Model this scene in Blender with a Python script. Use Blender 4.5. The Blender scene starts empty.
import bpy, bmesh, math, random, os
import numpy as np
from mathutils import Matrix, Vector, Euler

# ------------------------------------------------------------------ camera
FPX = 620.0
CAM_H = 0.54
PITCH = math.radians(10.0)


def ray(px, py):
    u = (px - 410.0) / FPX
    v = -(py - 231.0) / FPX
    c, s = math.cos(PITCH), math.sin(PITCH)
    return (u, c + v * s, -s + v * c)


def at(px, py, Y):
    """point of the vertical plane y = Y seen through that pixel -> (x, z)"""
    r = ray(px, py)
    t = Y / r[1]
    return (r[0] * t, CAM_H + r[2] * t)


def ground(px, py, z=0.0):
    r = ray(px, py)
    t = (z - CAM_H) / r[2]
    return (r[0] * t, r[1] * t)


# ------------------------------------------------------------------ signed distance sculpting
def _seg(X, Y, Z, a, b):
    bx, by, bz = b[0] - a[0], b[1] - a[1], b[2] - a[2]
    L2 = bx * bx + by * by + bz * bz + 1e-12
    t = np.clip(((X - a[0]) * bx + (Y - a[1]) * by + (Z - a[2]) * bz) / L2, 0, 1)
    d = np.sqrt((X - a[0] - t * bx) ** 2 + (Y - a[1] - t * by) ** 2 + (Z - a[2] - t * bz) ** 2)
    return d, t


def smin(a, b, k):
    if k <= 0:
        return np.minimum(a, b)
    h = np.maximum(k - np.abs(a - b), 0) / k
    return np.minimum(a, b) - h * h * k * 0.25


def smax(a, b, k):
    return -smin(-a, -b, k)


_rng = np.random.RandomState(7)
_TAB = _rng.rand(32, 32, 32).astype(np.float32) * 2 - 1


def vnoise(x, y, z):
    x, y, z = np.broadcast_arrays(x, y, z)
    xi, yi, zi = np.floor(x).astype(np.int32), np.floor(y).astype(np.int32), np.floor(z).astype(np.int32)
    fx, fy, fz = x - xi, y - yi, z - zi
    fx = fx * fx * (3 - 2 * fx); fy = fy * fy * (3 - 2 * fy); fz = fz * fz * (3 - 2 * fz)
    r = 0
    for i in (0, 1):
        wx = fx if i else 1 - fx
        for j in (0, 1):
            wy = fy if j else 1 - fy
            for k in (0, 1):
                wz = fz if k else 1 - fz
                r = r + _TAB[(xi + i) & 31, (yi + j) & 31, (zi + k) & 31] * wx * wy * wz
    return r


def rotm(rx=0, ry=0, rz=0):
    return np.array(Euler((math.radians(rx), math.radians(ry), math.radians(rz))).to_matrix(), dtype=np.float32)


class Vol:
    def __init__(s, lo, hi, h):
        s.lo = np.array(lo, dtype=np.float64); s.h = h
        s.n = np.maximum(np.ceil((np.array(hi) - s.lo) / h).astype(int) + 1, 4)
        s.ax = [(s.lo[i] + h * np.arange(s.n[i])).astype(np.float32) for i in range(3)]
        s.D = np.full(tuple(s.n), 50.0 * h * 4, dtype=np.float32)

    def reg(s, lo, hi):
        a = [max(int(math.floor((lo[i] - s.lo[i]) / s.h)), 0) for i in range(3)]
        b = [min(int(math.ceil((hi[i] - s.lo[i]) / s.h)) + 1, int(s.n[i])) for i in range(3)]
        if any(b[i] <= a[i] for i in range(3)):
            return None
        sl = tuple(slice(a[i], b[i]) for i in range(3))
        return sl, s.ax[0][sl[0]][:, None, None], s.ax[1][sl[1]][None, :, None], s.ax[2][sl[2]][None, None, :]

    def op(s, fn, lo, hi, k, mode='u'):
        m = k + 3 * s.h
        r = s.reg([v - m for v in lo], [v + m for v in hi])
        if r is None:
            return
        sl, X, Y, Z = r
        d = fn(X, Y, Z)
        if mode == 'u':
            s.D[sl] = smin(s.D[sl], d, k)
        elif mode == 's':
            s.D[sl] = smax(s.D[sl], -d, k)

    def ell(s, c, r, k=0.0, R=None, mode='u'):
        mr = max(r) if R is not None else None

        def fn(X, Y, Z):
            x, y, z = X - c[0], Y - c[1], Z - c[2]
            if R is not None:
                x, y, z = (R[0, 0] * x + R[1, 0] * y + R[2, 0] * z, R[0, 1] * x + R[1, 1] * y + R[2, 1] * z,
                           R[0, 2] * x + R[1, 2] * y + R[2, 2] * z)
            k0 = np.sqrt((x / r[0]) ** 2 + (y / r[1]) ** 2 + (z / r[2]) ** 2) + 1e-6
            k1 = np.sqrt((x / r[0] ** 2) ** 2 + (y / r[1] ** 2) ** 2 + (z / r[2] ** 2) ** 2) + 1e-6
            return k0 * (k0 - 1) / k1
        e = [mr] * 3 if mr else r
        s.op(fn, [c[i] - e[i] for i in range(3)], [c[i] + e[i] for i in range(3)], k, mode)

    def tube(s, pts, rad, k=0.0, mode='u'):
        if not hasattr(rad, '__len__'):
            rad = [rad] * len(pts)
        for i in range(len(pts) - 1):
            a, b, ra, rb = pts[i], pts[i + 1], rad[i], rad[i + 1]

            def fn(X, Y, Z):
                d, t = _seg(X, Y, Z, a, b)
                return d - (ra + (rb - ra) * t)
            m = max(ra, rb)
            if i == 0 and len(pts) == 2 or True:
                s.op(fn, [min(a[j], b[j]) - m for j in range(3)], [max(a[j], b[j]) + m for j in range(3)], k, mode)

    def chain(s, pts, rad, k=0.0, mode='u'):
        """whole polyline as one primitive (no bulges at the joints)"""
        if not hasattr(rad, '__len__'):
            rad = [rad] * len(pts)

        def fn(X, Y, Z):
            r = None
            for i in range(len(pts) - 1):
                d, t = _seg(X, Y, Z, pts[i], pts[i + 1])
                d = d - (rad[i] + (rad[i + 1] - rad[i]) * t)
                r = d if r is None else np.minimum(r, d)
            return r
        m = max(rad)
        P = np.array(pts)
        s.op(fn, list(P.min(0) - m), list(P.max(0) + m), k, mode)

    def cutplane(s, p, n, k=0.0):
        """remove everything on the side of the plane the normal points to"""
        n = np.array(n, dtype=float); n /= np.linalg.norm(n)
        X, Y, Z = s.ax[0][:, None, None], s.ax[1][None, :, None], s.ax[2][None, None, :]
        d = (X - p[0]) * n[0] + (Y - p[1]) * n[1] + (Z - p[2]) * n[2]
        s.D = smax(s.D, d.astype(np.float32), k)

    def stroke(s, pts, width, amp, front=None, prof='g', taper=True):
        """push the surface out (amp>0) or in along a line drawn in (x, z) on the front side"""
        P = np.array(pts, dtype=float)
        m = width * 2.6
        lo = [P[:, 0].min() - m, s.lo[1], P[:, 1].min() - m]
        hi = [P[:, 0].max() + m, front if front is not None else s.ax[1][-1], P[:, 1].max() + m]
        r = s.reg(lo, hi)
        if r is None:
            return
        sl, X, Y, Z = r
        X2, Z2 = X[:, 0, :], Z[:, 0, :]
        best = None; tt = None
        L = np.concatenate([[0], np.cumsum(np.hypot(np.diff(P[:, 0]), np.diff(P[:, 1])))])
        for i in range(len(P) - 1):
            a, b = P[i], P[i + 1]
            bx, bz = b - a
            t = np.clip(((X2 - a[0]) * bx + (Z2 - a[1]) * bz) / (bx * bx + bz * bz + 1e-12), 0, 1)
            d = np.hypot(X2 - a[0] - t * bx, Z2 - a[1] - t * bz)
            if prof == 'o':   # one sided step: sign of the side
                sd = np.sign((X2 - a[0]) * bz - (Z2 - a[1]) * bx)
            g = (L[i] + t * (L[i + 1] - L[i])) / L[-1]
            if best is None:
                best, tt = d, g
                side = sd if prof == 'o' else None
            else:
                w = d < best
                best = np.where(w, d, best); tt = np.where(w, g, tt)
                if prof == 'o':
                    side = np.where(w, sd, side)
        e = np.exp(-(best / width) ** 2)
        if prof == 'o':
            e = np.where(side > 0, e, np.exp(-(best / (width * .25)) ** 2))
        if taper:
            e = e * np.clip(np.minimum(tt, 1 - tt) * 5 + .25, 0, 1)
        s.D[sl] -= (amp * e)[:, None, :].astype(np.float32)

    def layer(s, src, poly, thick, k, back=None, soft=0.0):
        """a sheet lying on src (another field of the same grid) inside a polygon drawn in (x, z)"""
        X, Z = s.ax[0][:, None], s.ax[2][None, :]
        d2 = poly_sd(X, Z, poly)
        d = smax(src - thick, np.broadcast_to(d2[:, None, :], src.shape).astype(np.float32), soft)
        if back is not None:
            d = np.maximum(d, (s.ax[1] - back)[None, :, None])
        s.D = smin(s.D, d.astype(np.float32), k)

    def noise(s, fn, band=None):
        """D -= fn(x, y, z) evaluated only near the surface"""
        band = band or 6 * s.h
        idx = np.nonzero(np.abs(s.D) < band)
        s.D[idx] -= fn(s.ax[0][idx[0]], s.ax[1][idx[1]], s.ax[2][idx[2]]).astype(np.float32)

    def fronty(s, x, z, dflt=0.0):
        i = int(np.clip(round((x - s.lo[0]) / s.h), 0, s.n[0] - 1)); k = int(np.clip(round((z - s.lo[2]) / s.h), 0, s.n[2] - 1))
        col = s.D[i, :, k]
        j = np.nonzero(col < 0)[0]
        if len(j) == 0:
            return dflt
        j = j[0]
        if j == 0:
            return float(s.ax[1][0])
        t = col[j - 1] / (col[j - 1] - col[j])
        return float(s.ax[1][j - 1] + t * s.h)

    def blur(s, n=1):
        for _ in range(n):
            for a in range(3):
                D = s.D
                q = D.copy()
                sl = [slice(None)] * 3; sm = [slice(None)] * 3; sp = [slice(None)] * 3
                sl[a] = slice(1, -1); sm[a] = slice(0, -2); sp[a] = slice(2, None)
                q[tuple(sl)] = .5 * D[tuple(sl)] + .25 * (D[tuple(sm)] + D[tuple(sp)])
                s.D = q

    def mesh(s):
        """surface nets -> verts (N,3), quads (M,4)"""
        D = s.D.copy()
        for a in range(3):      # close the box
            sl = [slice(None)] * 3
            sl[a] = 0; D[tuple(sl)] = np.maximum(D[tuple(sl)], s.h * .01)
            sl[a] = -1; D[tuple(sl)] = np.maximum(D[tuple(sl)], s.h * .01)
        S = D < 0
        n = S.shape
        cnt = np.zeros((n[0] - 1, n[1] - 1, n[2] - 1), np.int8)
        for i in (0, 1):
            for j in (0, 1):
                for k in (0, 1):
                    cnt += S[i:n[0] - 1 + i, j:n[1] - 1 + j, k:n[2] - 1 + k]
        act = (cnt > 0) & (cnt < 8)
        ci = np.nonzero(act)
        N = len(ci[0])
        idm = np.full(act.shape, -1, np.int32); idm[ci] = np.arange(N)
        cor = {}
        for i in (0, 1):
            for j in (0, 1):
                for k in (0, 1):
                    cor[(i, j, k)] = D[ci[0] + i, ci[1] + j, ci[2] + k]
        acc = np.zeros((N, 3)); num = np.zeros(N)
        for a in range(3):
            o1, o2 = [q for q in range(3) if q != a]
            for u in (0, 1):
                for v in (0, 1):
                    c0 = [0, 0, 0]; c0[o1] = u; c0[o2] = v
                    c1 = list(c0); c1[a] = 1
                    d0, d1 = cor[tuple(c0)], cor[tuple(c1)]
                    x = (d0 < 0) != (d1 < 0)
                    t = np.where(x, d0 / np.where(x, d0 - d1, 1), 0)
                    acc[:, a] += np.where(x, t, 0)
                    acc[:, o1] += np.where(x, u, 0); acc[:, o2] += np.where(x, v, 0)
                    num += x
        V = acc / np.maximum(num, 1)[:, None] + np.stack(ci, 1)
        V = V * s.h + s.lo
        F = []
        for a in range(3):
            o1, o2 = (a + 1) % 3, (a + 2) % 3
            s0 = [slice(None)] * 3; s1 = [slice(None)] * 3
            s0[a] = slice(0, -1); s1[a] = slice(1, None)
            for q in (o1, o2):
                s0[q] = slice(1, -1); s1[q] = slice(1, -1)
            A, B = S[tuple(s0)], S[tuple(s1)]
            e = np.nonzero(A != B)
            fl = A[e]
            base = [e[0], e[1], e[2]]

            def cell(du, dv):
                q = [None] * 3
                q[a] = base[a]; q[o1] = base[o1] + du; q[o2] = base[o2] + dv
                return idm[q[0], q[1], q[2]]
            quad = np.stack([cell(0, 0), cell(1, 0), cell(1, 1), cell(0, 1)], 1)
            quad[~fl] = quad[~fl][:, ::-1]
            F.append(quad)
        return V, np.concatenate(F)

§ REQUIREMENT
Reproduce exactly, please, only the lines from the start of the data above to the line that contains "from mathutils import Matrix, Vector, Euler", with both ends kept.

§ FULL RESPONSE
Model this scene in Blender with a Python script. Use Blender 4.5. The Blender scene starts empty.
import bpy, bmesh, math, random, os
import numpy as np
from mathutils import Matrix, Vector, Euler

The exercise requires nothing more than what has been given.